Enraged, he sends his shock troops to destroy the ungrateful guests. That'll teach them to accept an invitation and not show up. Miss Manners may not approve, but his point is made, and you can hardly blame the king.
"Go to the street corners and invite to the banquet anyone you find. So the servants went out into the streets and gathered all the people they could find, both good and bad, and the wedding hall was filled with guests" (Matthew 22:9-10, NIV).
Then he sends his slaves into the streets to gather a bunch of nobodies, commoners, town-folk, plain Janes and regular Joes, and so the wedding hall is filled. The blind, the lame, the beggars, the merchants, the widows, the orphans, the lonely, the mean, the abused, the abusers, the sickly, the strong, the poor, the hungry, the religious, the righteous, farmers, tax collectors, fishermen, homemakers and hookers, the good and the bad - all come and all have a merry time of it.
It is like heaven in there. Treats and sweets, fruit and meats, golden goblets and marble floors. There's fine, fine food aplenty, with brilliant and overflowing wine to wash it down. There's a dance band playing hot riffs. A stunning view out the palace windows. A sunset gloriously colored. And a cooling evening breeze. It's like heaven! What a joyous, grand wedding time for this prince! Even the king is pleased.
Except, suddenly and sadly, the king sees there's one underdressed, disrespectful, ill-mannered poor soul who came without his proper wedding robe. The king approaches him, and still in a merry mood, calls him "friend." "Friend, how did you get in here without proper clothes?" he asks. Think Robert de Niro and Ben Stiller in the movie" Meet the Parents".
If only the man had replied. If only he had apologized, asked forgiveness, mentioned his poverty or humbly pleaded, then maybe he might have stayed. Instead he was speechless. He had nothing to say. No response was given. So he was bound, hand and foot, then bounced into the dark night alley.
This poor bloke is like somebody showing up at a Spruce Point wedding banquet dressed in faded, torn and stinky jeans, covered with fish bait, just off the boat, wearing an old AC/DC tee shirt one size too small, a backward baseball cap jammed upon his head and sneakers on his feet. It just is not done. That's more than ignorance; that's disrespectful and irresponsible. It is rudeness to the groom; offensive to the bride; impolite to the father and mother and loutish behavior in front of the other invited guests, the good and the bad, who bothered to dress and behave appropriately with respect. At the wedding of a prince given by a king, every one of every class knows better than that.
The king in the story first invited the worthy, who proved themselves unworthy, and received worse treatment than the lout who was later tossed out.
Then the king called everyone to the wedding feast. Many came, thankful to be there and happy to uphold the necessary standards.
And one guy got tossed.
Lessons to be learned: First, all people have been invited to the table.
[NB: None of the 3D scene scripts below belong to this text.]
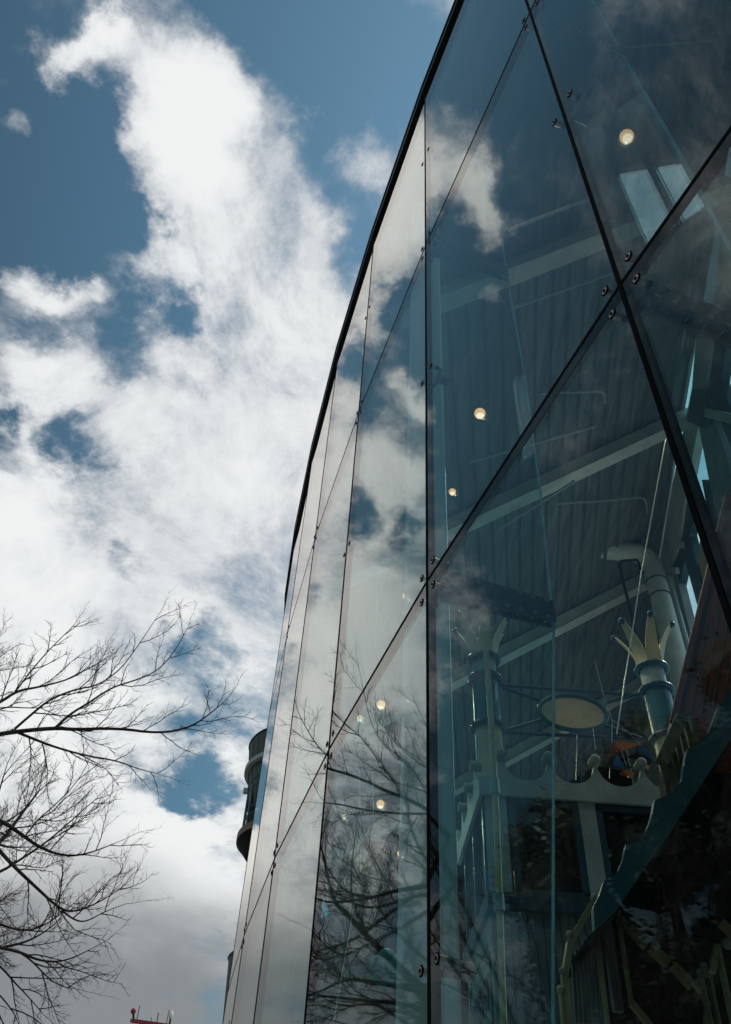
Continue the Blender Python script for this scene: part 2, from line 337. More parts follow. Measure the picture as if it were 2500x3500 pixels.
for k in range(2, NPRE + 8):
    A = FV[k]; n = vnorm(k); t = n.cross(V((0, 0, 1)))
    MB().prism([v3(A, ZR[0]) - t * .008 - n * .003, v3(A, ZR[0]) + t * .008 - n * .003, v3(A, ZR[0]) + t * .008 + n * .036, v3(A, ZR[0]) - t * .008 + n * .036], (0, 0, ZR[4] - ZR[0] - .01)).build('vertical_joint', 'seal', fac, smooth=False)
    near = NPRE - 1 <= k <= NPRE + 2
    zs = [p[1] for p in prof]
    poly = [v3(A, zs[0]) + n * .046, *[v3(A, z) + n * d for d, z in prof], v3(A, zs[-1]) + n * .046]
    fo = MB().prism([p - t * .0095 for p in poly], t * .019).build('glass_fin', 'fin', fac, smooth=False)
    e = MB()
    for (d0, z0), (d1, z1) in zip(prof, prof[1:]):
        e.beam(v3(A, z0) + n * (d0 + .001), v3(A, z1) + n * (d1 + .001), .019, .0025, up=n)
    e.build('fin_edge', 'edge', fo, smooth=False)
    for r in (2, 3):
        z = ZR[r] - .0; dmax = depth_at(z); h = .075
        pl_ = MB()
        for sgn in (-1, 1):
            q = v3(A, z) + t * sgn * .0165
            pl_.prism([q + n * .05 - V((0, 0, h)), q + n * dmax - V((0, 0, h * .8)), q + n * dmax + V((0, 0, h * .8)), q + n * .05 + V((0, 0, h))], t * sgn * .010)
        po = pl_.build('splice_plate', 'plate', fac, smooth=False)
        if near:
            for i in range(8):
                for s in (-1, 1):
                    place_bolt(po, v3(A, z + s * .046) + n * (.10 + (dmax - .14) * i / 7), t, bolt_mesh)
    # spider fittings: four discs at each crossing, two between
    if k < NPRE + 5:
        for zc, quad in ((ZR[2], 1), (ZR[3], 1), ((ZR[1] + ZR[2]) / 2, 0), ((ZR[2] + ZR[3]) / 2, 0), ((ZR[3] + ZR[4]) / 2, 0)):
            if not quad and k > NPRE + 2: continue
            arm = MB(); pts = []
            for s in (-1, 1):
                kk = k if s > 0 else k - 1
                tt = (FV[kk + 1] - FV[kk]).normalized(); nn = fvec(kk)
                for zz_ in ((-.070, .070) if quad else (0,)):
                    p = v3(A, zc + zz_) + V((tt.x, tt.y, 0)) * s * .066; pts.append((p, nn))
                    arm.tube([p - nn * .03, p - nn * .065, v3(A, zc + zz_ * .3) + n * .085], [.013, .012, .012], 8)
            arm.tube([v3(A, zc) + n * .06, v3(A, zc) + n * .14], .028, 10)
            ao = arm.build('spider_fitting', 'plate', fac)
            for p, nn in pts:
                for me, nm in ((disc_mesh, 'disc'), (core_mesh, 'bolt_head'), (rim_mesh, 'washer')):
                    place_bolt(ao, p, nn, me, nm)

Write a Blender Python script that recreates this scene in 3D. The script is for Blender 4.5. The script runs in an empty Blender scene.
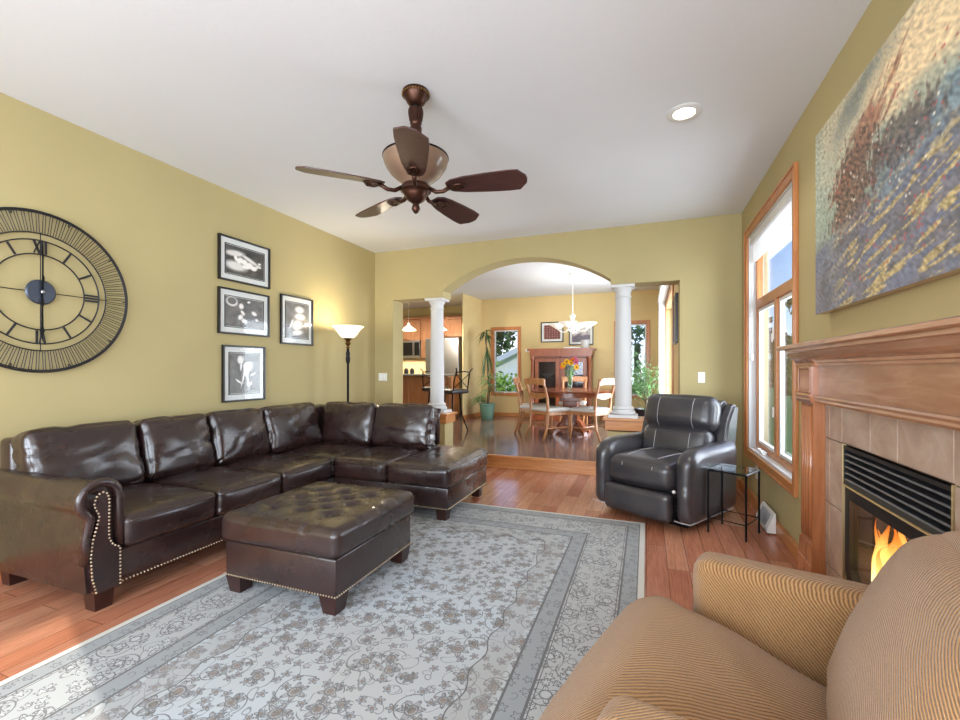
import bpy, bmesh, math, random
from mathutils import Vector, Matrix, noise
PI = math.pi
random.seed(7)
C = bpy.context.scene.collection
sc = bpy.context.scene

# ---------------------------------------------------------------- camera, world, lights, exposure
CAM_H = 1.182
YAW = math.atan(166.5 / 442.0)
cd = bpy.data.cameras.new('camera'); cam = bpy.data.objects.new('camera', cd); C.objects.link(cam)
cam.location = (0, 0, CAM_H); cam.rotation_euler = (PI / 2, 0, YAW)
cd.sensor_width = 36; cd.lens = 442.0 / 960 * 36; cd.shift_y = 9.5 / 960
cd.clip_start = 0.05; cd.clip_end = 300
sc.camera = cam
sc.view_settings.view_transform = 'Standard'; sc.view_settings.look = 'None'
sc.view_settings.gamma = 1; sc.view_settings.use_curve_mapping = False
sc.view_settings.exposure = 0.1
sc.cycles.use_denoising = True
sc.cycles.max_bounces = 10; sc.cycles.diffuse_bounces = 5; sc.cycles.glossy_bounces = 4
sc.cycles.transparent_max_bounces = 16
sc.cycles.sample_clamp_indirect = 6
sc.cycles.caustics_reflective = False; sc.cycles.caustics_refractive = False

w = bpy.data.worlds.new('World'); sc.world = w; w.use_nodes = True
wn = w.node_tree.nodes; wl = w.node_tree.links
for n in list(wn): wn.remove(n)
wo = wn.new('ShaderNodeOutputWorld'); wb = wn.new('ShaderNodeBackground'); wb.inputs[1].default_value = 1.9
tc = wn.new('ShaderNodeTexCoord'); sep = wn.new('ShaderNodeSeparateXYZ'); wl.new(tc.outputs['Generated'], sep.inputs[0])
rp = wn.new('ShaderNodeValToRGB'); wl.new(sep.outputs[2], rp.inputs[0])
rp.color_ramp.elements[0].position = 0.0; rp.color_ramp.elements[0].color = (0.80, 0.88, 0.96, 1)
rp.color_ramp.elements[1].position = 0.45; rp.color_ramp.elements[1].color = (0.05, 0.22, 0.75, 1)
e_ = rp.color_ramp.elements.new(0.12); e_.color = (0.40, 0.60, 0.92, 1)
cn = wn.new('ShaderNodeTexNoise'); cn.inputs['Scale'].default_value = 3.2; cn.inputs['Detail'].default_value = 6
mp = wn.new('ShaderNodeMapping'); mp.inputs['Scale'].default_value = (1, 1, 3.0); wl.new(tc.outputs['Generated'], mp.inputs[0]); wl.new(mp.outputs[0], cn.inputs['Vector'])
cr = wn.new('ShaderNodeValToRGB'); cr.color_ramp.elements[0].position = 0.52; cr.color_ramp.elements[1].position = 0.68
wl.new(cn.outputs[0], cr.inputs[0])
mx = wn.new('ShaderNodeMix'); mx.data_type = 'RGBA'; wl.new(cr.outputs[0], mx.inputs[0]); wl.new(rp.outputs[0], mx.inputs[6]); mx.inputs[7].default_value = (0.9, 0.93, 1, 1)
wl.new(mx.outputs[2], wb.inputs[0]); wl.new(wb.outputs[0], wo.inputs[0])

def light(name, kind, loc, energy, color, rot=(0, 0, 0), **k):
    d = bpy.data.lights.new(name, kind); d.energy = energy; d.color = color
    for a, b in k.items(): setattr(d, a, b)
    o = bpy.data.objects.new(name, d); o.location = loc; o.rotation_euler = rot; C.objects.link(o); return o
SUN_DIR = Vector((-0.80, 0.30, -0.50))
sun = light('sun', 'SUN', (9, -3, 8), 4.2, (1, 0.93, 0.8), angle=0.01)
sun.rotation_euler = SUN_DIR.to_track_quat('-Z', 'Y').to_euler()
# daylight entering the windows behind the camera (rear wall and the side wall near it)
light('daylight_rear_window', 'AREA', (-2.25, -2.42, 1.45), 190, (0.80, 0.90, 1), (PI / 2 + .35, 0, 0), shape='RECTANGLE', size=1.9, size_y=1.8)
light('daylight_rear_door', 'AREA', (-0.05, -2.42, 1.3), 150, (0.80, 0.90, 1), (PI / 2 + .35, 0, 0), shape='RECTANGLE', size=1.5, size_y=2.1)
light('daylight_side_window', 'AREA', (1.12, -0.75, 1.5), 100, (0.80, 0.90, 1), (0, PI / 2 + .3, 0), shape='RECTANGLE', size=1.6, size_y=1.5)

light('daylight_patio_door', 'AREA', (.95, 7.35, 1.3), 200, (0.84, 0.92, 1), (0, PI / 2 + .35, 0), shape='RECTANGLE', size=2.0, size_y=2.1)
light('daylight_casement', 'AREA', (1.55, 4.05, 1.5), 75, (0.84, 0.92, 1), (0, PI / 2 + .1, 0), shape='RECTANGLE', size=1.8, size_y=1.3)

# ---------------------------------------------------------------- node helpers
def lin(r, g, b):
    f = lambda c: (c / 255 / 12.92) if c / 255 <= 0.04045 else ((c / 255 + 0.055) / 1.055) ** 2.4
    return (f(r), f(g), f(b), 1)

class G:
    """small wrapper to write node maths as expressions"""
    def __init__(s, nt, sock): s.nt = nt; s.s = sock
    def _m(s, op, *a):
        n = s.nt.nodes.new('ShaderNodeMath'); n.operation = op
        for i, v in enumerate((s,) + a):
            if isinstance(v, G): s.nt.links.new(v.s, n.inputs[i])
            else: n.inputs[i].default_value = v
        return G(s.nt, n.outputs[0])
    def __add__(s, o): return s._m('ADD', o)
    def __sub__(s, o): return s._m('SUBTRACT', o)
    def __mul__(s, o): return s._m('MULTIPLY', o)
    def __truediv__(s, o): return s._m('DIVIDE', o)
    def lt(s, o): return s._m('LESS_THAN', o)
    def gt(s, o): return s._m('GREATER_THAN', o)
    def min(s, o): return s._m('MINIMUM', o)
    def max(s, o): return s._m('MAXIMUM', o)
    def abs(s): return s._m('ABSOLUTE')
    def sin(s): return s._m('SINE')
    def cos(s): return s._m('COSINE')
    def fract(s): return s._m('FRACT')
    def atan2(s, o): return s._m('ARCTAN2', o)
    def pow(s, o): return s._m('POWER', o)
    def inv(s): return (s * -1.0) + 1.0

class Mat:
    def __init__(s, name, rough=0.5, color=(.5, .5, .5, 1), metal=0.0, **k):
        s.m = bpy.data.materials.new(name); s.m.use_nodes = True; s.nt = s.m.node_tree
        s.b = s.nt.nodes['Principled BSDF']
        s.b.inputs['Base Color'].default_value = color if len(color) == 4 else (*color, 1)
        s.b.inputs['Roughness'].default_value = rough; s.b.inputs['Metallic'].default_value = metal
        for a, v in k.items(): s.b.inputs[a.replace('_', ' ')].default_value = v
    def node(s, t, **k):
        n = s.nt.nodes.new(t)
        for a, v in k.items():
            if a in n.inputs: n.inputs[a].default_value = v
            else: setattr(n, a, v)
        return n
    def link(s, a, b): s.nt.links.new(a.s if isinstance(a, G) else a, b)
    def coord(s, scale=(1, 1, 1), rot=(0, 0, 0), kind='Object', loc=(0, 0, 0)):
        t = s.node('ShaderNodeTexCoord'); mp = s.node('ShaderNodeMapping')
        mp.inputs['Scale'].default_value = scale; mp.inputs['Rotation'].default_value = rot; mp.inputs['Location'].default_value = loc
        s.link(t.outputs[kind], mp.inputs[0]); return mp.outputs[0]
    def noise(s, scale, detail=3, vec=None, rough=0.5, dist=0.0):
        n = s.node('ShaderNodeTexNoise'); n.inputs['Scale'].default_value = scale; n.inputs['Detail'].default_value = detail
        n.inputs['Roughness'].default_value = rough; n.inputs['Distortion'].default_value = dist
        if vec is None: vec = s.coord()
        s.link(vec, n.inputs['Vector']); return n.outputs[0]
    def ramp(s, fac, stops, interp='LINEAR'):
        r = s.node('ShaderNodeValToRGB'); cr = r.color_ramp; cr.interpolation = interp
        cr.elements[0].position = stops[0][0]; cr.elements[0].color = stops[0][1]
        cr.elements[1].position = stops[-1][0]; cr.elements[1].color = stops[-1][1]
        for p, c in stops[1:-1]: e = cr.elements.new(p); e.color = c
        s.link(fac, r.inputs[0]); return r.outputs[0]
    def mix(s, fac, a, b, mode='MIX'):
        n = s.node('ShaderNodeMix'); n.data_type = 'RGBA'; n.blend_type = mode
        for i, v in ((0, fac), (6, a), (7, b)):
            if isinstance(v, (int, float, tuple)): n.inputs[i].default_value = v
            else: s.link(v, n.inputs[i])
        return n.outputs[2]
    def base(s, sock): s.link(sock, s.b.inputs['Base Color']); return s
    def bump(s, h, strength=0.3, dist=0.01):
        n = s.node('ShaderNodeBump'); n.inputs['Strength'].default_value = strength; n.inputs['Distance'].default_value = dist
        s.link(h, n.inputs['Height']); s.link(n.outputs[0], s.b.inputs['Normal']); return s
    def g(s, sock): return G(s.nt, sock)

MT = {}
def M(n): return MT[n].m

def paint(name, rgb, bump=0.12, var=0.04):
    m = Mat(name, 0.85); c = lin(*rgb); d = tuple(x * (1 - var * 2) for x in c[:3]) + (1,)
    m.base(m.mix(m.ramp(m.noise(1.3, 2), [(0.3, (0, 0, 0, 1)), (0.7, (1, 1, 1, 1))]), c, d)); m.bump(m.noise(160, 2), bump, 0.002); MT[name] = m; return m
paint('wall_paint', (181, 166, 119)); paint('dining_paint', (220, 196, 142)); paint('ceiling_paint', (224, 227, 232), 0.2, 0.01)
m = MT['ceiling_paint']; m.bump(m.noise(14, 4, None, 0.6, 1.5), 0.25, 0.004)
paint('kitchen_paint', (196, 180, 128)); paint('trim_white', (222, 222, 221), 0.02, 0.0); MT['trim_white'].b.inputs['Roughness'].default_value = 0.4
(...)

1 Timothy 2:3b "God our Savior, 4 who desires everyone to be saved and to come to the knowledge of the truth."
God, the true king of heaven, invites us - the good and the bad and the in between - to his heavenly affair. We are all called, all invited and all urged to ready ourselves for the heavenly banquet.
This is usually interpreted in an eschatological sense. God intends no one to be excluded on the final Day of Reckoning, at the Marriage Supper of the Lamb, when Jesus comes again. We are all invited, by the grace of God, to experience the blessings of salvation now, and to share in God's eternal glory later.
1 Timothy 2:3b "God our Savior, 4 who desires everyone to be saved and to come to the knowledge of the truth."
Second, there is a dress code,
1 Thessalonians 5:8b "let us be sober, and put on the breastplate of faith and love, and for a helmet the hope of salvation. 9 For God has destined us not for wrath but for obtaining salvation through our Lord Jesus Christ"
and we better not forget it. The ticket is free, but we better know what to wear. This means donning the garments of salvation and the righteousness of Christ, because if we expect to attend this affair with the rags we have in our closets of self-importance, self-righteousness, self-conceit, we'll get bounced out of the event on our cans. God's invitation, as extravagant and as open as it is, carries responsibility. Woody Allen notwithstanding, showing up is not enough.
The Prodigal Son was welcome when he returned home and his dad threw a party for him, but he was not allowed, nor did he expect to bring his pigs with him.
Let us be clear dear brothers and sisters about trusting in Acts 4:11 "This Jesus is 'the stone that was rejected by you, the builders; it has become the cornerstone.' 12 There is salvation in no one else, for there is no other name under heaven given among mortals by which we must be saved."
Finally, the church is not a club with closed membership. Too often, we take our model of what a church is from the culture around us. We think of the church as we would the YMCA. We join, pay our dues, and in return we expect a fresh towel, clean bathrooms, a hair dryer and scented soaps to be at our disposal. Such inwardness, such a view of the church leads to a closed church, not at all the kingdom model Jesus talks about.
The kingdom model is outward, inclusive, welcoming, beckoning, inviting and open. It is also about service, not about being served.
God is calling us to be his guest. We'd be wise to show up.